Do ponto de vista psicológico, é compreensível que López Rega, que conhecia perfeitamente a doutrina da Loja Anael sobre a Tríplice A, a redirecionasse e a distorcesse até a transformar numa negação: a Tríplice A já não seria o esforço "vibratório" conjunto dos países da Ásia, África e América Latina, mas sim a Aliança Anticomunista Argentina que, como vimos, escolheria até mesmo alguns membros da Loja Anael para os liquidar fisicamente nos seus primeiros meses de atividade terrorista. O processo psicológico é bastante claro: Rega recordava os tempos em que era o aluno aplicado da Loja, o silencioso que cumpria ordens e subia na estrutura, aquele que teve de receber ordens imperativas de Urien e a reprimenda de Bernardo Alberte quando estava prestes a embarcar no avião para a Espanha acompanhando "Isabelita". Nos dois anos seguintes, ele libertou-se completamente da tutela de Anael. Substituiu as relações com a Loja por outras com uma loja ainda mais sinistra, a italiana Propaganda 2. E propôs-se a algo mais no autoexílio madrileno: ser como Licio Gelli, um homem de poder, não mais um astrólogo de poucas vendas e um coadjuvante na Loja Anael. Não foi, certamente, por acaso que Rega deu aos seus pistoleiros o nome de Tríplice A. Foi a exteriorização de uma rejeição ao que Anael representara na sua vida: o papel de subordinado. A partir de agora, ele marcaria os tempos e os ritmos, ele marcaria a estratégia e os objetivos. Nada de projetos anti-imperialistas.
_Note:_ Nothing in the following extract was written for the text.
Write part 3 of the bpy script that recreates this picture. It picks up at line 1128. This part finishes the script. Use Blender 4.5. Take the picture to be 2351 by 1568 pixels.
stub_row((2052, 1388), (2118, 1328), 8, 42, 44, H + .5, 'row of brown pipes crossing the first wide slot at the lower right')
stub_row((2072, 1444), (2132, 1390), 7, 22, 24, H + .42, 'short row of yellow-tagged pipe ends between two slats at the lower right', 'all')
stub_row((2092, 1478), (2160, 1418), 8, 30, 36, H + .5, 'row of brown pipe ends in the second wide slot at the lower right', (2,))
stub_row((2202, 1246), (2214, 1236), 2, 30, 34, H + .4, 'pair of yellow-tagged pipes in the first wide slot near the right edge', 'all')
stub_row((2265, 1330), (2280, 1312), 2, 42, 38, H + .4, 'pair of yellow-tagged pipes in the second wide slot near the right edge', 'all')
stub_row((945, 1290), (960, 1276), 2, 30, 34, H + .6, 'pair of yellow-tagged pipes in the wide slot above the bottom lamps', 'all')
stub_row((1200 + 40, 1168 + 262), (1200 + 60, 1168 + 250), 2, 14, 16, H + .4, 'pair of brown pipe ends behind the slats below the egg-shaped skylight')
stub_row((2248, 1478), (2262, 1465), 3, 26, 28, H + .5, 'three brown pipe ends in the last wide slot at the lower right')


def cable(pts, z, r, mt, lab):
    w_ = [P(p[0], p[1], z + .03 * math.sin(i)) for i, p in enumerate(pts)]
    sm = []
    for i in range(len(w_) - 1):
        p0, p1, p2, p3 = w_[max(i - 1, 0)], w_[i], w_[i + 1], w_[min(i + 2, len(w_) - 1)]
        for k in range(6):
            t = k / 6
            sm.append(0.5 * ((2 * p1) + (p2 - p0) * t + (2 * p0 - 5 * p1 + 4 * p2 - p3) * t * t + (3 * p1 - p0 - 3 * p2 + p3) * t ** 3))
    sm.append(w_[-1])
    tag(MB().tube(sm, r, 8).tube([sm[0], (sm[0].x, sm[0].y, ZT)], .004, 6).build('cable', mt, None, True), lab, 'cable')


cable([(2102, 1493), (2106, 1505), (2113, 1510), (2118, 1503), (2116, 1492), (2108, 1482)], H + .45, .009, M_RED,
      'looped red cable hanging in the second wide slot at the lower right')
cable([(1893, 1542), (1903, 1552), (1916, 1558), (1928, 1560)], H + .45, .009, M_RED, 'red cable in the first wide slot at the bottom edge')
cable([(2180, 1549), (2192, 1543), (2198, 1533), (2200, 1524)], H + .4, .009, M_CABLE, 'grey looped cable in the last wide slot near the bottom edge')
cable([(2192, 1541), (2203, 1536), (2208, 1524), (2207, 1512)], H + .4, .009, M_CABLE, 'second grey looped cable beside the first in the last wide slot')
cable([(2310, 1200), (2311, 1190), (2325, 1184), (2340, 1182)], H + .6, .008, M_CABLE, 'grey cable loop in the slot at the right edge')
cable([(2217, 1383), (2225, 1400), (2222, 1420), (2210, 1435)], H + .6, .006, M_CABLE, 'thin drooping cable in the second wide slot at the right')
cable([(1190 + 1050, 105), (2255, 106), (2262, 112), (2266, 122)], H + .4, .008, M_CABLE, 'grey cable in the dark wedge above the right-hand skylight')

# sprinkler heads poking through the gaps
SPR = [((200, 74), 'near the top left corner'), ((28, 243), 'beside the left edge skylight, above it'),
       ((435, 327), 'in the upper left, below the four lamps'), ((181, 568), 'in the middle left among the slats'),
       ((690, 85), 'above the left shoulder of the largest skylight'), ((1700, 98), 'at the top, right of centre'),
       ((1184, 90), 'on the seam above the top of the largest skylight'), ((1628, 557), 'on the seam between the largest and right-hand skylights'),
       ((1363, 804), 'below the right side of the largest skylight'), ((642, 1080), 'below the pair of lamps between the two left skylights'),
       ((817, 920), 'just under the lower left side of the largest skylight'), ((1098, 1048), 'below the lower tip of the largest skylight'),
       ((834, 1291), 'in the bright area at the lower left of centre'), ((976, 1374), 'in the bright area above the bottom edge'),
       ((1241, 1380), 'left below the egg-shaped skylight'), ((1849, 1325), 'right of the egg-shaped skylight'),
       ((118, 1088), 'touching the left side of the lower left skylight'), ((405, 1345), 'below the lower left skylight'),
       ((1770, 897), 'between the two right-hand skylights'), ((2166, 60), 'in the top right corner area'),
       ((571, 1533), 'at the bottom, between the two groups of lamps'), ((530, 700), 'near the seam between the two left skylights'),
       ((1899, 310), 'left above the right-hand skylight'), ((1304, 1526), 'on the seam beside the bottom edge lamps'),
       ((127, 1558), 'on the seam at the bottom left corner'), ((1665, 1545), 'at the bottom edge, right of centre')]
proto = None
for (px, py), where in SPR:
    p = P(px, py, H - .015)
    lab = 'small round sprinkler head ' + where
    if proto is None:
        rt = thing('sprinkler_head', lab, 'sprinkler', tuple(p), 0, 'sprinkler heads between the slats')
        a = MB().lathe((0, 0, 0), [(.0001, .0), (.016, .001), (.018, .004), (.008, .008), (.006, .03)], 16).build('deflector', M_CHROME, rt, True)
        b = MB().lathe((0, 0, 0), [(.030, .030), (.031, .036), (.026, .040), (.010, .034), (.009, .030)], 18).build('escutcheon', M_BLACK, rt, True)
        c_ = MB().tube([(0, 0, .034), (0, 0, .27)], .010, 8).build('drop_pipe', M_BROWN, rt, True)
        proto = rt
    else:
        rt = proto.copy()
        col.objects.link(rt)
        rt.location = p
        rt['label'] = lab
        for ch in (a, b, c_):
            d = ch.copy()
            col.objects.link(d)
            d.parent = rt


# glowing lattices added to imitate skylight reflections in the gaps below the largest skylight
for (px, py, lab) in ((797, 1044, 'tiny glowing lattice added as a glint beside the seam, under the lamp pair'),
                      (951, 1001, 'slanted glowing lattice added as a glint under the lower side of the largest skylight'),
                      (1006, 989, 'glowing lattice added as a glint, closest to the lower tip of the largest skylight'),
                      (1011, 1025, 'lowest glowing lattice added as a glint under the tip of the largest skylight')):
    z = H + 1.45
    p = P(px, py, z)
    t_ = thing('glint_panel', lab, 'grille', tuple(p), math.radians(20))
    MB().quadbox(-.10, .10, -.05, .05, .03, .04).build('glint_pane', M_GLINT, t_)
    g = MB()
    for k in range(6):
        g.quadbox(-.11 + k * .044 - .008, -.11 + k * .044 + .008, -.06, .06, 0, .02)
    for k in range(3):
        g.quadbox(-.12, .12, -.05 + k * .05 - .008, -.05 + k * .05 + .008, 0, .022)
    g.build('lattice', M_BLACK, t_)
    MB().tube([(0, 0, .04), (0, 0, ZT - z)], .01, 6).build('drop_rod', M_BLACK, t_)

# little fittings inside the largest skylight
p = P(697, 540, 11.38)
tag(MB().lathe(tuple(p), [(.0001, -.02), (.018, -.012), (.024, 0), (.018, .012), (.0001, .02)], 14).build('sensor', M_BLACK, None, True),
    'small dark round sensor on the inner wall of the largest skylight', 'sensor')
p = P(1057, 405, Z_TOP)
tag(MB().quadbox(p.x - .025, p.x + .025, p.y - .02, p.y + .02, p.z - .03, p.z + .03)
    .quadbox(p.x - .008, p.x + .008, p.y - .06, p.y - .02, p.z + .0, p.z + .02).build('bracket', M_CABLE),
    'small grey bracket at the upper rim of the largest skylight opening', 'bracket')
"O Bruxo" acreditava sinceramente na teoria das "vibrações" cósmicas e no advento de uma nova era. Enquanto astrólogo, sabia melhor do que ninguém que o movimento de oscilação do eixo terrestre fazia com que o sol fosse variando pouco a pouco o seu nascer durante o solstício de verão, de um signo para outro, de Peixes para Aquário. Ele via sinais inequívocos de que esta transição estava a ocorrer: a Terra estava a chegar ao período em que a "humanidade" seria o seu leitmotiv. Mas isso, no que ele continuava a acreditar, deixara de lhe interessar prioritariamente. Ele tinha a confiança de "Isabelita", conquistada graças às práticas espíritas, aos passes mágicos e às invocações nas quais acabara por se tornar um mestre. Estava convencido de que "o oculto" governava os destinos do mundo. Enquanto Perón se mantivesse vivo, ele geriria o mito, e quando ele morresse, bastava-lhe estar perto de "Isabelita" para continuar a ser o titereiro que movia os fios... exatamente o papel que Licio Gelli reivindicava em Itália: o de "burattinaio" (titereiro, em italiano).
O ideal mais elaborado da Loja Anael, a doutrina sobre os três vértices vibratórios, a Tríplice A, que constituía a razão de ser da Loja, foi pisoteado e arrastado pela lama, transformado na sigla de um bando de pistoleiros e assassinos sem escrúpulos, paradoxalmente emanados de um ministério de nome beatífico: "bem-estar social"... houve, portanto, duas Tríplices A: a original e a sua inversão.